Ford lab integrates activity trackers with car technology

Our fitness trackers and smartwatches pick up a lot of data about ourselves. While those are great ways to track your health, the data can potentially be used for much more.

How about taking this concept further, and combining wearable technology with the incoming advent of the self-driving vehicle? Ford is a company that is doing exactly that. The company has recently announced that it is looking to integrate mobile devices and activity trackers into future cars. The aim is to enable driver-assist technologies to be more aware of the person behind the wheel.

The research is being led by Ford’s new Automotive Wearables Experience laboratory, which brings onboard a bunch of scientists and engineers to integrate wearable devices and vehicles. This can potentially prove to be a life saving technology as it has the potential for example to signal when a driver feeling tired or did not have a good night’s rest.

“As more consumers embrace smart watches, glasses and fitness bands, we hope to develop future applications that work with those devices to enhance in-car functionality and driver awareness,” said Gary Strumolo, global manager for vehicle design and infotronics, Ford Research and Advanced Engineering.

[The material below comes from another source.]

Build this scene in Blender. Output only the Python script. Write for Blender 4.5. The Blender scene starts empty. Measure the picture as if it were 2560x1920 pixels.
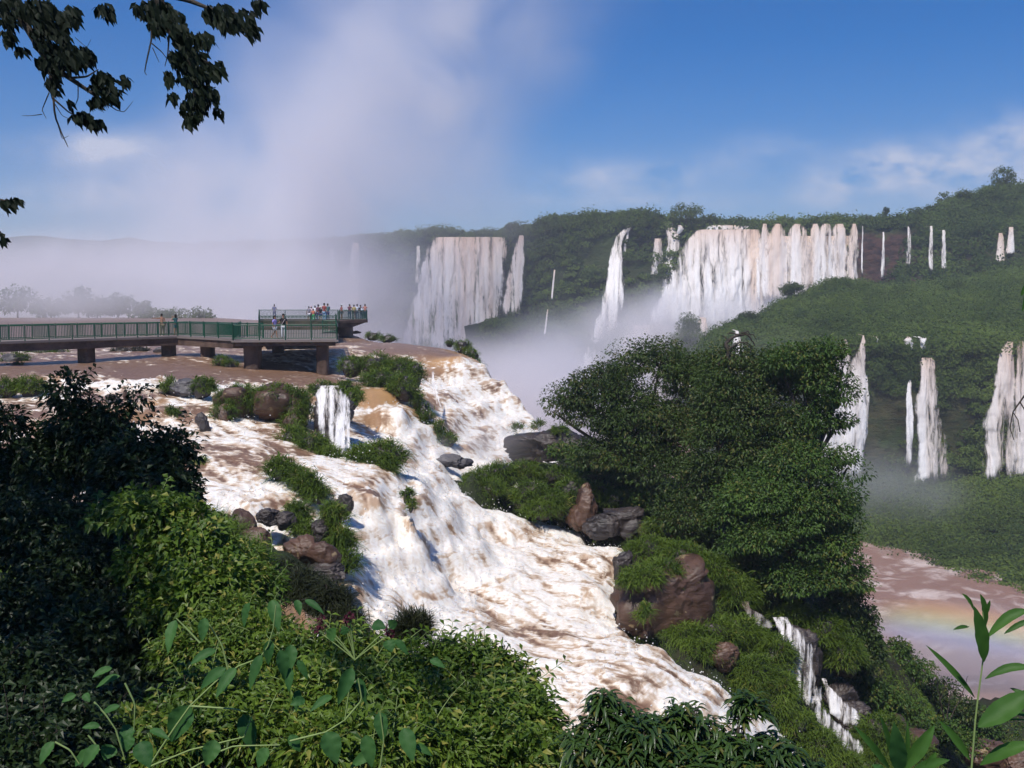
import bpy, bmesh, math, random
import numpy as np
from mathutils import Vector

# ------------------------------------------------------------------ camera, sky, sun, exposure
SC = bpy.context.scene
COL = SC.collection
F = 1005.0; CX = 512.0; CY = 384.0; PITCH = math.radians(4.8)
cam_d = bpy.data.cameras.new('camera'); cam = bpy.data.objects.new('camera', cam_d); COL.objects.link(cam)
cam_d.sensor_width = 36.0; cam_d.lens = F / 1024 * 36; cam_d.clip_start = 0.1; cam_d.clip_end = 20000
cam.rotation_euler = (math.radians(90) - PITCH, 0, 0)
SC.camera = cam

SUN_EL, SUN_AZ = 57.0, 203.0          # azimuth clockwise from +Y (view direction): behind the camera, a little left
se, sa = math.radians(SUN_EL), math.radians(SUN_AZ)
SUN = np.array([math.sin(sa) * math.cos(se), math.cos(sa) * math.cos(se), math.sin(se)])
sun_d = bpy.data.lights.new('sun', 'SUN'); sun = bpy.data.objects.new('sun', sun_d); COL.objects.link(sun)
sun_d.energy = 4.6; sun_d.angle = math.radians(0.5); sun_d.color = (1.0, 0.95, 0.87)
sun.rotation_euler = Vector(SUN).to_track_quat('Z', 'Y').to_euler()

W_ = bpy.data.worlds.new("World"); SC.world = W_; W_.use_nodes = True
nt = W_.node_tree; nt.nodes.clear()
def NN(nt, t, **k):
    n = nt.nodes.new(t)
    for a, b in k.items():
        if a.startswith('i_'):
            key = a[2:].replace('_', ' ')
            n.inputs[key].default_value = b
        else: setattr(n, a, b)
    return n
sky = NN(nt, 'ShaderNodeTexSky', sky_type='NISHITA', sun_disc=False)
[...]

The new technology would stream biometric data continuously, to enable a link between vital health information and in-vehicle technologies, such as lane-keeping assist and Blind Spot Information System. Lane-keeping assist, for instance, could become more sensitive if the data infers the driver didn’t get enough sleep the previous night. Or, if a driver’s heart rate increases as traffic intensifies, the vehicle’s adaptive cruise control or Blind Spot Information System could increase the distance between vehicles, giving the driver some more time to react.

In a video posted its website, Ford showed off the lab facility and showcased one tester using a smartwatch to receive notifications from the car simulator.

 

The ability to measure wakefulness and health data including blood pressure, blood glucose and heart rate via wearable technology also could benefit semi-autonomous driving features. Measuring vitals signs such as blood pressure, blood glucose, and heart rate could signal a car to increase the level of assistance if it feels the driver isn’t up to the task. On the other hand, if there is road construction or an accident ahead, a situation requiring a human at the wheel, the technology could send a wrist vibration to alert the driver.

“The potential in this space is endless,” said Strumolo.

“We’re evaluating many different wearable devices and applications – everything from helping to keep Ford drivers healthier and more aware behind the wheel to offering an enhanced customer experience at our dealerships.”

To push the project forward, the company is holding a competition for app submissions and are inviting anyone to take part. Winners are expected to be announced in March where they can earn as much as $10,000 in prizes.